— START OF SOURCE MATERIAL —

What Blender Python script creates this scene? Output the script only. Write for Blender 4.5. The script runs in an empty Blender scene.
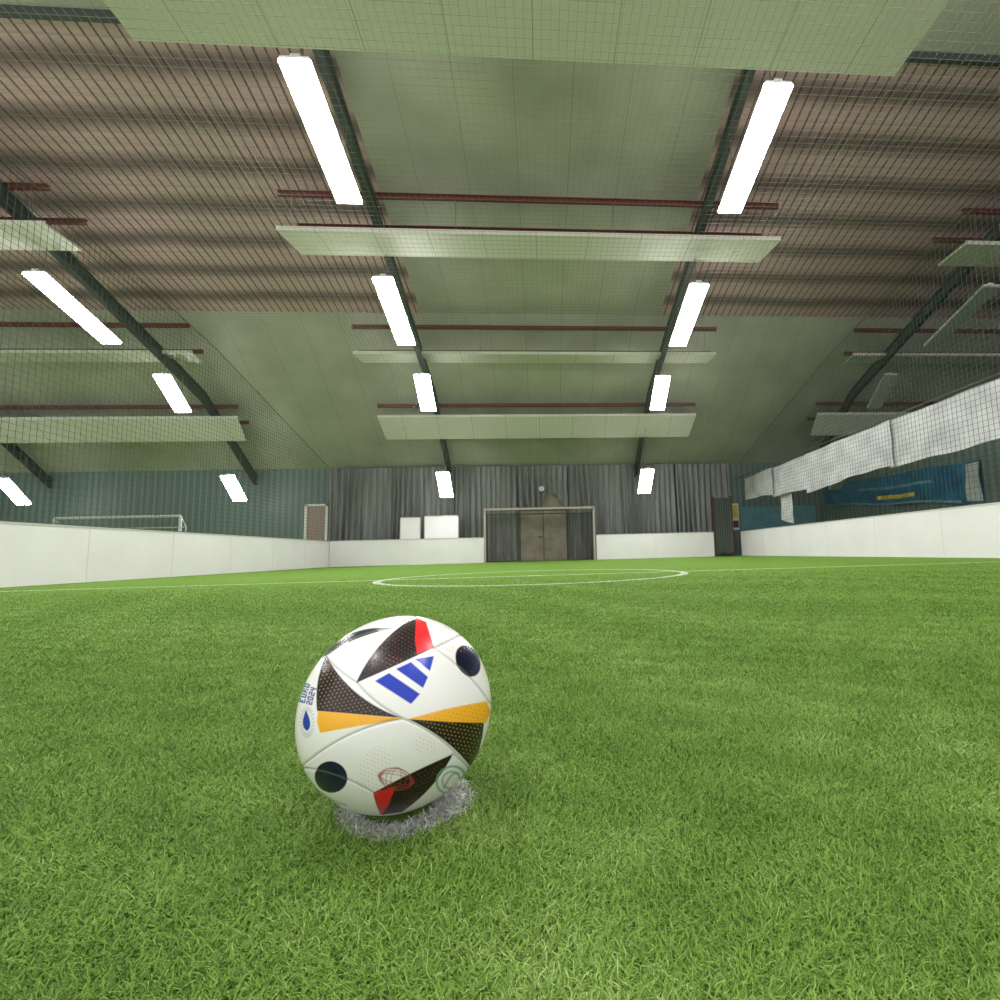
import bpy, math, random
import numpy as np
random.seed(7); rng=np.random.default_rng(11)
S=bpy.context.scene
COL=S.collection
# ------------------------------------------------------------ camera
F=500.;PX=578.;PY=500.;C=np.array((0,0,.295))
psi=.075;th=math.atan(52.7/500);ro=.0265
r0=np.array((math.cos(psi),-math.sin(psi),0));f0=np.array((math.sin(psi),math.cos(psi),0));zz=np.array((0,0,1.))
FW=f0*math.cos(th)+zz*math.sin(th); UP=zz*math.cos(th)-f0*math.sin(th)
RR=r0*math.cos(ro)-UP*math.sin(ro); UU=UP*math.cos(ro)+r0*math.sin(ro)
from mathutils import Matrix, Vector
cd=bpy.data.cameras.new('camera'); cam=bpy.data.objects.new('camera',cd); COL.objects.link(cam)
cd.sensor_width=36; cd.sensor_fit='HORIZONTAL'; cd.lens=18.0; cd.shift_x=(500-PX)/1000.; cd.clip_start=.01; cd.clip_end=200
M=Matrix(((RR[0],UU[0],-FW[0],C[0]),(RR[1],UU[1],-FW[1],C[1]),(RR[2],UU[2],-FW[2],C[2]),(0,0,0,1)))
cam.matrix_world=M; S.camera=cam
S.view_settings.view_transform='Standard'; S.view_settings.look='None'; S.view_settings.exposure=0.0

# ------------------------------------------------------------ materials
def lin(r,g,b):
    def c(u):
        u/=255.
        return u/12.92 if u<=.04045 else ((u+.055)/1.055)**2.4
    return (c(r),c(g),c(b),1)
def mat(name,col,rough=.6,metal=0,emit=None,noise=0,nscale=5,bump=0,bscale=40,spec=.5):
    m=bpy.data.materials.new(name); m.use_nodes=True; nt=m.node_tree; b=nt.nodes['Principled BSDF']
    b.inputs['Base Color'].default_value=col; b.inputs['Roughness'].default_value=rough; b.inputs['Metallic'].default_value=metal
    b.inputs['Specular IOR Level'].default_value=spec
    if emit: b.inputs['Emission Color'].default_value=(1,1,1,1) if emit is True else emit[0]; b.inputs['Emission Strength'].default_value=emit[1]
    g=nt.nodes.new('ShaderNodeNewGeometry')
    if noise:
        n=nt.nodes.new('ShaderNodeTexNoise'); n.inputs['Scale'].default_value=nscale; n.inputs['Detail'].default_value=4
        nt.links.new(g.outputs['Position'],n.inputs['Vector'])
        mr=nt.nodes.new('ShaderNodeMapRange'); mr.inputs['From Min'].default_value=.3; mr.inputs['From Max'].default_value=.7
        mr.inputs['To Min'].default_value=1-noise; mr.inputs['To Max'].default_value=1+noise
        nt.links.new(n.outputs['Fac'],mr.inputs['Value'])
        vm=nt.nodes.new('ShaderNodeVectorMath'); vm.operation='SCALE'; vm.inputs[0].default_value=col[:3]
        nt.links.new(mr.outputs[0],vm.inputs['Scale']); nt.links.new(vm.outputs[0],b.inputs['Base Color'])
    if bump:
        n=nt.nodes.new('ShaderNodeTexNoise'); n.inputs['Scale'].default_value=bscale
        nt.links.new(g.outputs['Position'],n.inputs['Vector'])
        bp=nt.nodes.new('ShaderNodeBump'); bp.inputs['Strength'].default_value=bump; bp.inputs['Distance'].default_value=.02
        nt.links.new(n.outputs['Fac'],bp.inputs['Height']); nt.links.new(bp.outputs[0],b.inputs['Normal'])
    return m
class NT:
    def __init__(s,m): s.nt=m.node_tree; s.b=s.nt.nodes['Principled BSDF']
    def m(s,op,a,b=None,c=None):
        n=s.nt.nodes.new('ShaderNodeMath'); n.operation=op
        for i,v in enumerate((a,b,c)):
            if v is None: continue
            if isinstance(v,(int,float)): n.inputs[i].default_value=v
            else: s.nt.links.new(v,n.inputs[i])
        return n.outputs[0]
    def mix(s,f,a,b):
        n=s.nt.nodes.new('ShaderNodeMix'); n.data_type='RGBA'
        for k,v in ((0,f),(6,a),(7,b)):
            if isinstance(v,(int,float,tuple)): n.inputs[k].default_value=v
            else: s.nt.links.new(v,n.inputs[k])
        return n.outputs[2]
    def pos(s):
        g=s.nt.nodes.new('ShaderNodeNewGeometry'); x=s.nt.nodes.new('ShaderNodeSeparateXYZ'); s.nt.links.new(g.outputs['Position'],x.inputs[0])
        return g.outputs['Position'],x.outputs[0],x.outputs[1],x.outputs[2]
    def noise(s,vec,sc,det=3,rough=.6):
        n=s.nt.nodes.new('ShaderNodeTexNoise'); n.inputs['Scale'].default_value=sc; n.inputs['Detail'].default_value=det; n.inputs['Roughness'].default_value=rough
        s.nt.links.new(vec,n.inputs['Vector']); return n.outputs['Fac']
    def rng(s,v,a,b,c=0,d=1):
        n=s.nt.nodes.new('ShaderNodeMapRange'); n.inputs[1].default_value=a;n.inputs[2].default_value=b;n.inputs[3].default_value=c;n.inputs[4].default_value=d
        s.nt.links.new(v,n.inputs[0]); return n.outputs[0]
    def link(s,o,name): s.nt.links.new(o,s.b.inputs[name])
    def bump(s,h,st,dist=.02):
        bp=s.nt.nodes.new('ShaderNodeBump'); bp.inputs['Strength'].default_value=st; bp.inputs['Distance'].default_value=dist
        s.nt.links.new(h,bp.inputs['Height']); s.nt.links.new(bp.outputs[0],s.b.inputs['Normal'])

# turf floor: halfway line and centre circle in the pattern
CY=6.9; CX=-.1; CR=2.0
m_turf=mat('turf_ground',(.1,.3,.05,1),.9,spec=.1); n=NT(m_turf); P,x,y,z=n.pos()
a=n.noise(P,28,5,.8); b_=n.noise(P,2.2,4,.7); c_=n.noise(P,110,2,.7)
col=n.mix(n.rng(a,.36,.64),lin(80,114,40),lin(134,166,72))
col=n.mix(n.rng(b_,.3,.7,0,.5),col,lin(106,148,54))
col=n.mix(n.rng(c_,.4,.62,0,.5),col,lin(90,128,46))
dx=n.m('SUBTRACT',x,CX); dy=n.m('SUBTRACT',y,CY)
rad=n.m('SQRT',n.m('ADD',n.m('MULTIPLY',dx,dx),n.m('MULTIPLY',dy,dy)))
on1=n.m('LESS_THAN',n.m('ABSOLUTE',n.m('SUBTRACT',rad,CR)),.045)
on2=n.m('LESS_THAN',n.m('ABSOLUTE',dy),.04)
on3=n.m('LESS_THAN',rad,.11)
on=n.m('MAXIMUM',n.m('MAXIMUM',on1,on2),on3)
wr=n.rng(a,.35,.6,.35,.9)
col=n.mix(n.m('MULTIPLY',on,wr),col,lin(226,232,214)); n.link(col,'Base Color'); n.bump(a,.5,.03)

m_blade=mat('turf_fibre',(.1,.3,.05,1),.6,spec=.25); nt=m_blade.node_tree
at=nt.nodes.new('ShaderNodeAttribute'); at.attribute_name='Col'; nt.links.new(at.outputs['Color'],nt.nodes['Principled BSDF'].inputs['Base Color'])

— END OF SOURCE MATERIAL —

SHORT PROBLEM:
Give the data above again in full and unchanged, skipping the pictures.

EXERCISE RESULT:
What Blender Python script creates this scene? Output the script only. Write for Blender 4.5. The script runs in an empty Blender scene.
import bpy, math, random
import numpy as np
random.seed(7); rng=np.random.default_rng(11)
S=bpy.context.scene
COL=S.collection
# ------------------------------------------------------------ camera
F=500.;PX=578.;PY=500.;C=np.array((0,0,.295))
psi=.075;th=math.atan(52.7/500);ro=.0265
r0=np.array((math.cos(psi),-math.sin(psi),0));f0=np.array((math.sin(psi),math.cos(psi),0));zz=np.array((0,0,1.))
FW=f0*math.cos(th)+zz*math.sin(th); UP=zz*math.cos(th)-f0*math.sin(th)
RR=r0*math.cos(ro)-UP*math.sin(ro); UU=UP*math.cos(ro)+r0*math.sin(ro)
from mathutils import Matrix, Vector
cd=bpy.data.cameras.new('camera'); cam=bpy.data.objects.new('camera',cd); COL.objects.link(cam)
cd.sensor_width=36; cd.sensor_fit='HORIZONTAL'; cd.lens=18.0; cd.shift_x=(500-PX)/1000.; cd.clip_start=.01; cd.clip_end=200
M=Matrix(((RR[0],UU[0],-FW[0],C[0]),(RR[1],UU[1],-FW[1],C[1]),(RR[2],UU[2],-FW[2],C[2]),(0,0,0,1)))
cam.matrix_world=M; S.camera=cam
S.view_settings.view_transform='Standard'; S.view_settings.look='None'; S.view_settings.exposure=0.0

# ------------------------------------------------------------ materials
def lin(r,g,b):
    def c(u):
        u/=255.
        return u/12.92 if u<=.04045 else ((u+.055)/1.055)**2.4
    return (c(r),c(g),c(b),1)
def mat(name,col,rough=.6,metal=0,emit=None,noise=0,nscale=5,bump=0,bscale=40,spec=.5):
    m=bpy.data.materials.new(name); m.use_nodes=True; nt=m.node_tree; b=nt.nodes['Principled BSDF']
    b.inputs['Base Color'].default_value=col; b.inputs['Roughness'].default_value=rough; b.inputs['Metallic'].default_value=metal
    b.inputs['Specular IOR Level'].default_value=spec
    if emit: b.inputs['Emission Color'].default_value=(1,1,1,1) if emit is True else emit[0]; b.inputs['Emission Strength'].default_value=emit[1]
    g=nt.nodes.new('ShaderNodeNewGeometry')
    if noise:
        n=nt.nodes.new('ShaderNodeTexNoise'); n.inputs['Scale'].default_value=nscale; n.inputs['Detail'].default_value=4
        nt.links.new(g.outputs['Position'],n.inputs['Vector'])
        mr=nt.nodes.new('ShaderNodeMapRange'); mr.inputs['From Min'].default_value=.3; mr.inputs['From Max'].default_value=.7
        mr.inputs['To Min'].default_value=1-noise; mr.inputs['To Max'].default_value=1+noise
        nt.links.new(n.outputs['Fac'],mr.inputs['Value'])
        vm=nt.nodes.new('ShaderNodeVectorMath'); vm.operation='SCALE'; vm.inputs[0].default_value=col[:3]
        nt.links.new(mr.outputs[0],vm.inputs['Scale']); nt.links.new(vm.outputs[0],b.inputs['Base Color'])
    if bump:
        n=nt.nodes.new('ShaderNodeTexNoise'); n.inputs['Scale'].default_value=bscale
        nt.links.new(g.outputs['Position'],n.inputs['Vector'])
        bp=nt.nodes.new('ShaderNodeBump'); bp.inputs['Strength'].default_value=bump; bp.inputs['Distance'].default_value=.02
        nt.links.new(n.outputs['Fac'],bp.inputs['Height']); nt.links.new(bp.outputs[0],b.inputs['Normal'])
    return m
class NT:
    def __init__(s,m): s.nt=m.node_tree; s.b=s.nt.nodes['Principled BSDF']
    def m(s,op,a,b=None,c=None):
        n=s.nt.nodes.new('ShaderNodeMath'); n.operation=op
        for i,v in enumerate((a,b,c)):
            if v is None: continue
            if isinstance(v,(int,float)): n.inputs[i].default_value=v
            else: s.nt.links.new(v,n.inputs[i])
        return n.outputs[0]
    def mix(s,f,a,b):
        n=s.nt.nodes.new('ShaderNodeMix'); n.data_type='RGBA'
        for k,v in ((0,f),(6,a),(7,b)):
            if isinstance(v,(int,float,tuple)): n.inputs[k].default_value=v
            else: s.nt.links.new(v,n.inputs[k])
        return n.outputs[2]
    def pos(s):
        g=s.nt.nodes.new('ShaderNodeNewGeometry'); x=s.nt.nodes.new('ShaderNodeSeparateXYZ'); s.nt.links.new(g.outputs['Position'],x.inputs[0])
        return g.outputs['Position'],x.outputs[0],x.outputs[1],x.outputs[2]
    def noise(s,vec,sc,det=3,rough=.6):
        n=s.nt.nodes.new('ShaderNodeTexNoise'); n.inputs['Scale'].default_value=sc; n.inputs['Detail'].default_value=det; n.inputs['Roughness'].default_value=rough
        s.nt.links.new(vec,n.inputs['Vector']); return n.outputs['Fac']
    def rng(s,v,a,b,c=0,d=1):
        n=s.nt.nodes.new('ShaderNodeMapRange'); n.inputs[1].default_value=a;n.inputs[2].default_value=b;n.inputs[3].default_value=c;n.inputs[4].default_value=d
        s.nt.links.new(v,n.inputs[0]); return n.outputs[0]
    def link(s,o,name): s.nt.links.new(o,s.b.inputs[name])
    def bump(s,h,st,dist=.02):
        bp=s.nt.nodes.new('ShaderNodeBump'); bp.inputs['Strength'].default_value=st; bp.inputs['Distance'].default_value=dist
        s.nt.links.new(h,bp.inputs['Height']); s.nt.links.new(bp.outputs[0],s.b.inputs['Normal'])

# turf floor: halfway line and centre circle in the pattern
CY=6.9; CX=-.1; CR=2.0
m_turf=mat('turf_ground',(.1,.3,.05,1),.9,spec=.1); n=NT(m_turf); P,x,y,z=n.pos()
a=n.noise(P,28,5,.8); b_=n.noise(P,2.2,4,.7); c_=n.noise(P,110,2,.7)
col=n.mix(n.rng(a,.36,.64),lin(80,114,40),lin(134,166,72))
col=n.mix(n.rng(b_,.3,.7,0,.5),col,lin(106,148,54))
col=n.mix(n.rng(c_,.4,.62,0,.5),col,lin(90,128,46))
dx=n.m('SUBTRACT',x,CX); dy=n.m('SUBTRACT',y,CY)
rad=n.m('SQRT',n.m('ADD',n.m('MULTIPLY',dx,dx),n.m('MULTIPLY',dy,dy)))
on1=n.m('LESS_THAN',n.m('ABSOLUTE',n.m('SUBTRACT',rad,CR)),.045)
on2=n.m('LESS_THAN',n.m('ABSOLUTE',dy),.04)
on3=n.m('LESS_THAN',rad,.11)
on=n.m('MAXIMUM',n.m('MAXIMUM',on1,on2),on3)
wr=n.rng(a,.35,.6,.35,.9)
col=n.mix(n.m('MULTIPLY',on,wr),col,lin(226,232,214)); n.link(col,'Base Color'); n.bump(a,.5,.03)

m_blade=mat('turf_fibre',(.1,.3,.05,1),.6,spec=.25); nt=m_blade.node_tree
at=nt.nodes.new('ShaderNodeAttribute'); at.attribute_name='Col'; nt.links.new(at.outputs['Color'],nt.nodes['Principled BSDF'].inputs['Base Color'])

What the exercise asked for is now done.